* What is required
Write each record again exactly as it stands.

•••••

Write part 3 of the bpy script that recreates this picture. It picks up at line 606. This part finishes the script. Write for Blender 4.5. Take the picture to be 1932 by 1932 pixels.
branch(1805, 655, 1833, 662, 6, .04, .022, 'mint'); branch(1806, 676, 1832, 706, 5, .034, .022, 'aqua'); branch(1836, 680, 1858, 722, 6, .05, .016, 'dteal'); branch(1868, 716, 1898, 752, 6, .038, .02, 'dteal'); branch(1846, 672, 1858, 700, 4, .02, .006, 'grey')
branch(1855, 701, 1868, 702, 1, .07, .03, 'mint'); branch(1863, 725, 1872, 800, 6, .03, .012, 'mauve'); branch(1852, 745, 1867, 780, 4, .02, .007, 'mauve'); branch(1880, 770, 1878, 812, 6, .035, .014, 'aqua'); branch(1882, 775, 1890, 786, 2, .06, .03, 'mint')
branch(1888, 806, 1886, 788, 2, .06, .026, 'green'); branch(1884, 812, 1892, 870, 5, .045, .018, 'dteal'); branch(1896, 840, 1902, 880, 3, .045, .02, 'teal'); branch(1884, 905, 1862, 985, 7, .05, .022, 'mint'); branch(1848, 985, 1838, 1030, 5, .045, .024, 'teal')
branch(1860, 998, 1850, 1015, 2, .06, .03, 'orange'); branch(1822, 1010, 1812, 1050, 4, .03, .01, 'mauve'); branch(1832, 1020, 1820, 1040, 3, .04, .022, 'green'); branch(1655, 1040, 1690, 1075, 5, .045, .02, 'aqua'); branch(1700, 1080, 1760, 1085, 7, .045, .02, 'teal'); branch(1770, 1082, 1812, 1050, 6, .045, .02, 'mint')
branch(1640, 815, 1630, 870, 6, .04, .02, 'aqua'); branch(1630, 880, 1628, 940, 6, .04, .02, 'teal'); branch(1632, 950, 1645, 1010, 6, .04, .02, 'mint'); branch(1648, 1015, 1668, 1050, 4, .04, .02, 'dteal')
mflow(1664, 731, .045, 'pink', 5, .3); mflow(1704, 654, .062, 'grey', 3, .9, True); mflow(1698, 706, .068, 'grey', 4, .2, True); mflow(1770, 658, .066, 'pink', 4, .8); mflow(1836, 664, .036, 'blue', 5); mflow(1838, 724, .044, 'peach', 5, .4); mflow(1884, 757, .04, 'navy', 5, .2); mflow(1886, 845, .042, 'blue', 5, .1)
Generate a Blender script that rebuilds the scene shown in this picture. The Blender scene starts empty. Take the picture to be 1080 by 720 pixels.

•••••

* Task solution
Write part 3 of the bpy script that recreates this picture. It picks up at line 606. This part finishes the script. Write for Blender 4.5. Take the picture to be 1932 by 1932 pixels.
branch(1805, 655, 1833, 662, 6, .04, .022, 'mint'); branch(1806, 676, 1832, 706, 5, .034, .022, 'aqua'); branch(1836, 680, 1858, 722, 6, .05, .016, 'dteal'); branch(1868, 716, 1898, 752, 6, .038, .02, 'dteal'); branch(1846, 672, 1858, 700, 4, .02, .006, 'grey')
branch(1855, 701, 1868, 702, 1, .07, .03, 'mint'); branch(1863, 725, 1872, 800, 6, .03, .012, 'mauve'); branch(1852, 745, 1867, 780, 4, .02, .007, 'mauve'); branch(1880, 770, 1878, 812, 6, .035, .014, 'aqua'); branch(1882, 775, 1890, 786, 2, .06, .03, 'mint')
branch(1888, 806, 1886, 788, 2, .06, .026, 'green'); branch(1884, 812, 1892, 870, 5, .045, .018, 'dteal'); branch(1896, 840, 1902, 880, 3, .045, .02, 'teal'); branch(1884, 905, 1862, 985, 7, .05, .022, 'mint'); branch(1848, 985, 1838, 1030, 5, .045, .024, 'teal')
branch(1860, 998, 1850, 1015, 2, .06, .03, 'orange'); branch(1822, 1010, 1812, 1050, 4, .03, .01, 'mauve'); branch(1832, 1020, 1820, 1040, 3, .04, .022, 'green'); branch(1655, 1040, 1690, 1075, 5, .045, .02, 'aqua'); branch(1700, 1080, 1760, 1085, 7, .045, .02, 'teal'); branch(1770, 1082, 1812, 1050, 6, .045, .02, 'mint')
branch(1640, 815, 1630, 870, 6, .04, .02, 'aqua'); branch(1630, 880, 1628, 940, 6, .04, .02, 'teal'); branch(1632, 950, 1645, 1010, 6, .04, .02, 'mint'); branch(1648, 1015, 1668, 1050, 4, .04, .02, 'dteal')
mflow(1664, 731, .045, 'pink', 5, .3); mflow(1704, 654, .062, 'grey', 3, .9, True); mflow(1698, 706, .068, 'grey', 4, .2, True); mflow(1770, 658, .066, 'pink', 4, .8); mflow(1836, 664, .036, 'blue', 5); mflow(1838, 724, .044, 'peach', 5, .4); mflow(1884, 757, .04, 'navy', 5, .2); mflow(1886, 845, .042, 'blue', 5, .1)
Generate a Blender script that rebuilds the scene shown in this picture. The Blender scene starts empty. Take the picture to be 1080 by 720 pixels.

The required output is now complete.